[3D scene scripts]
# # # # #

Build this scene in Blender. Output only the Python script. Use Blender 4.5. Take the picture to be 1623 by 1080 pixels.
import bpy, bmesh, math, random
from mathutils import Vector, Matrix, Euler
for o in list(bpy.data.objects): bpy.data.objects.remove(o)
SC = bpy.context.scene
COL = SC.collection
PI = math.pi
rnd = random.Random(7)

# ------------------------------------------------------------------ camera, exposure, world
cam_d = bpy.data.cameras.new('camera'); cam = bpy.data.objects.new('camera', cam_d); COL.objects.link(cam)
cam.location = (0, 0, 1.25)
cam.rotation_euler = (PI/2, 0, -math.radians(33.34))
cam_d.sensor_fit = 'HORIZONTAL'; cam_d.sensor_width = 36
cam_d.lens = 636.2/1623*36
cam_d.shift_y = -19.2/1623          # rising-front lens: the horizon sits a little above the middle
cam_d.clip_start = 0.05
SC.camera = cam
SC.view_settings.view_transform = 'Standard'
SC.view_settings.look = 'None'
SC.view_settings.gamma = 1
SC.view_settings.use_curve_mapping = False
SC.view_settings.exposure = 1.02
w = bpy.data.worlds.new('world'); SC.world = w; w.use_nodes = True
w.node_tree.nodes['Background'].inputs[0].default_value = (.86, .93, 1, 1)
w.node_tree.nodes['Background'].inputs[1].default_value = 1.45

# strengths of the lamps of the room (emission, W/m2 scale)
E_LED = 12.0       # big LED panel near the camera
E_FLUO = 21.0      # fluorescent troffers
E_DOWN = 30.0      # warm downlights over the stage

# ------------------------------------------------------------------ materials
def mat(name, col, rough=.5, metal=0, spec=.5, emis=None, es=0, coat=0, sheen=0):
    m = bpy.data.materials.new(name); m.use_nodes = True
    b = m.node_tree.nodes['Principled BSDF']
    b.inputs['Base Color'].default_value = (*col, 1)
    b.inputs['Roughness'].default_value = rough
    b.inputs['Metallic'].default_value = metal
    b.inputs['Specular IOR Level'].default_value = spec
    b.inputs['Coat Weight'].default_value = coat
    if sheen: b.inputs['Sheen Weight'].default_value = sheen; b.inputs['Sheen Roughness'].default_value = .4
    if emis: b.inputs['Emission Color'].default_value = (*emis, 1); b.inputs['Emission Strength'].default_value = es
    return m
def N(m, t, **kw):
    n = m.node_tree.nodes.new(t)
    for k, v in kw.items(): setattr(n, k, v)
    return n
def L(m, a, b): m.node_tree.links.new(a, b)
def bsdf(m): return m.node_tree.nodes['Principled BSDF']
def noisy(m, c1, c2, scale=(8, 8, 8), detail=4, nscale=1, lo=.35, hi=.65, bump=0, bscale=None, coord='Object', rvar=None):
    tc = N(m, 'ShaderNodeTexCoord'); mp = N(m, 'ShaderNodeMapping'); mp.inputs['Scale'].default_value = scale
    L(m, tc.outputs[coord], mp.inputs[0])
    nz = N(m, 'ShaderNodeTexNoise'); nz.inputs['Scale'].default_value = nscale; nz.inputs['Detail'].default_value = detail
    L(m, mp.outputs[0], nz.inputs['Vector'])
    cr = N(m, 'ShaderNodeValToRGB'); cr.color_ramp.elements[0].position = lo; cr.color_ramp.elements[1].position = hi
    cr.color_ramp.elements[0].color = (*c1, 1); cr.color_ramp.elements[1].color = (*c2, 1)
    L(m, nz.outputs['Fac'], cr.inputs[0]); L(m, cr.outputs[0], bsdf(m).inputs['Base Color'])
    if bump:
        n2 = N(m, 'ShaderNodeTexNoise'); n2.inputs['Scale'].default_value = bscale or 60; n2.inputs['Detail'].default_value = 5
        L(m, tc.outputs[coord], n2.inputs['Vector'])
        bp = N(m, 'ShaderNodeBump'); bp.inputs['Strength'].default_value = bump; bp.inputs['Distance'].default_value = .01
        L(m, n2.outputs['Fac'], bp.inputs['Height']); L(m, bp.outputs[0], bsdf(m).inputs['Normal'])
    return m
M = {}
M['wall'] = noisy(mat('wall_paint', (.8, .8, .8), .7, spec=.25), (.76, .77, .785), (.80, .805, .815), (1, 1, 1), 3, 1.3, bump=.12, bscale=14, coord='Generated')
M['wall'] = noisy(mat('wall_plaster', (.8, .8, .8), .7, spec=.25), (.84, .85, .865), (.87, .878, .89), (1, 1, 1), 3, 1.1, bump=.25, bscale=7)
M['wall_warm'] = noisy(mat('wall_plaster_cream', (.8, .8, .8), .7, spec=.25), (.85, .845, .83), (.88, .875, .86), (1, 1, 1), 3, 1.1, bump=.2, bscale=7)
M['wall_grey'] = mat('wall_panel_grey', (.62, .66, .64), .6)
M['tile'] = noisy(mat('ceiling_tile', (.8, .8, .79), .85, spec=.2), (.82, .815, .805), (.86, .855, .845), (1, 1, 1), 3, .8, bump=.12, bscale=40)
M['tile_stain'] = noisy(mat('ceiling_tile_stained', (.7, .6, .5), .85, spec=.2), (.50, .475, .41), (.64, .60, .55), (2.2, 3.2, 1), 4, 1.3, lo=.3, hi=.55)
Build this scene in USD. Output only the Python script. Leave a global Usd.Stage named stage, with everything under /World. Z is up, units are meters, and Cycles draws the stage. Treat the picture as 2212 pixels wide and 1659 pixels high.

# # # # #

PROBLEM DETAILS: Please copy out each record, character for character.

SOLUTION:
Build this scene in Blender. Output only the Python script. Use Blender 4.5. Take the picture to be 1623 by 1080 pixels.
import bpy, bmesh, math, random
from mathutils import Vector, Matrix, Euler
for o in list(bpy.data.objects): bpy.data.objects.remove(o)
SC = bpy.context.scene
COL = SC.collection
PI = math.pi
rnd = random.Random(7)

# ------------------------------------------------------------------ camera, exposure, world
cam_d = bpy.data.cameras.new('camera'); cam = bpy.data.objects.new('camera', cam_d); COL.objects.link(cam)
cam.location = (0, 0, 1.25)
cam.rotation_euler = (PI/2, 0, -math.radians(33.34))
cam_d.sensor_fit = 'HORIZONTAL'; cam_d.sensor_width = 36
cam_d.lens = 636.2/1623*36
cam_d.shift_y = -19.2/1623          # rising-front lens: the horizon sits a little above the middle
cam_d.clip_start = 0.05
SC.camera = cam
SC.view_settings.view_transform = 'Standard'
SC.view_settings.look = 'None'
SC.view_settings.gamma = 1
SC.view_settings.use_curve_mapping = False
SC.view_settings.exposure = 1.02
w = bpy.data.worlds.new('world'); SC.world = w; w.use_nodes = True
w.node_tree.nodes['Background'].inputs[0].default_value = (.86, .93, 1, 1)
w.node_tree.nodes['Background'].inputs[1].default_value = 1.45

# strengths of the lamps of the room (emission, W/m2 scale)
E_LED = 12.0       # big LED panel near the camera
E_FLUO = 21.0      # fluorescent troffers
E_DOWN = 30.0      # warm downlights over the stage

# ------------------------------------------------------------------ materials
def mat(name, col, rough=.5, metal=0, spec=.5, emis=None, es=0, coat=0, sheen=0):
    m = bpy.data.materials.new(name); m.use_nodes = True
    b = m.node_tree.nodes['Principled BSDF']
    b.inputs['Base Color'].default_value = (*col, 1)
    b.inputs['Roughness'].default_value = rough
    b.inputs['Metallic'].default_value = metal
    b.inputs['Specular IOR Level'].default_value = spec
    b.inputs['Coat Weight'].default_value = coat
    if sheen: b.inputs['Sheen Weight'].default_value = sheen; b.inputs['Sheen Roughness'].default_value = .4
    if emis: b.inputs['Emission Color'].default_value = (*emis, 1); b.inputs['Emission Strength'].default_value = es
    return m
def N(m, t, **kw):
    n = m.node_tree.nodes.new(t)
    for k, v in kw.items(): setattr(n, k, v)
    return n
def L(m, a, b): m.node_tree.links.new(a, b)
def bsdf(m): return m.node_tree.nodes['Principled BSDF']
def noisy(m, c1, c2, scale=(8, 8, 8), detail=4, nscale=1, lo=.35, hi=.65, bump=0, bscale=None, coord='Object', rvar=None):
    tc = N(m, 'ShaderNodeTexCoord'); mp = N(m, 'ShaderNodeMapping'); mp.inputs['Scale'].default_value = scale
    L(m, tc.outputs[coord], mp.inputs[0])
    nz = N(m, 'ShaderNodeTexNoise'); nz.inputs['Scale'].default_value = nscale; nz.inputs['Detail'].default_value = detail
    L(m, mp.outputs[0], nz.inputs['Vector'])
    cr = N(m, 'ShaderNodeValToRGB'); cr.color_ramp.elements[0].position = lo; cr.color_ramp.elements[1].position = hi
    cr.color_ramp.elements[0].color = (*c1, 1); cr.color_ramp.elements[1].color = (*c2, 1)
    L(m, nz.outputs['Fac'], cr.inputs[0]); L(m, cr.outputs[0], bsdf(m).inputs['Base Color'])
    if bump:
        n2 = N(m, 'ShaderNodeTexNoise'); n2.inputs['Scale'].default_value = bscale or 60; n2.inputs['Detail'].default_value = 5
        L(m, tc.outputs[coord], n2.inputs['Vector'])
        bp = N(m, 'ShaderNodeBump'); bp.inputs['Strength'].default_value = bump; bp.inputs['Distance'].default_value = .01
        L(m, n2.outputs['Fac'], bp.inputs['Height']); L(m, bp.outputs[0], bsdf(m).inputs['Normal'])
    return m
M = {}
M['wall'] = noisy(mat('wall_paint', (.8, .8, .8), .7, spec=.25), (.76, .77, .785), (.80, .805, .815), (1, 1, 1), 3, 1.3, bump=.12, bscale=14, coord='Generated')
M['wall'] = noisy(mat('wall_plaster', (.8, .8, .8), .7, spec=.25), (.84, .85, .865), (.87, .878, .89), (1, 1, 1), 3, 1.1, bump=.25, bscale=7)
M['wall_warm'] = noisy(mat('wall_plaster_cream', (.8, .8, .8), .7, spec=.25), (.85, .845, .83), (.88, .875, .86), (1, 1, 1), 3, 1.1, bump=.2, bscale=7)
M['wall_grey'] = mat('wall_panel_grey', (.62, .66, .64), .6)
M['tile'] = noisy(mat('ceiling_tile', (.8, .8, .79), .85, spec=.2), (.82, .815, .805), (.86, .855, .845), (1, 1, 1), 3, .8, bump=.12, bscale=40)
M['tile_stain'] = noisy(mat('ceiling_tile_stained', (.7, .6, .5), .85, spec=.2), (.50, .475, .41), (.64, .60, .55), (2.2, 3.2, 1), 4, 1.3, lo=.3, hi=.55)
Build this scene in USD. Output only the Python script. Leave a global Usd.Stage named stage, with everything under /World. Z is up, units are meters, and Cycles draws the stage. Treat the picture as 2212 pixels wide and 1659 pixels high.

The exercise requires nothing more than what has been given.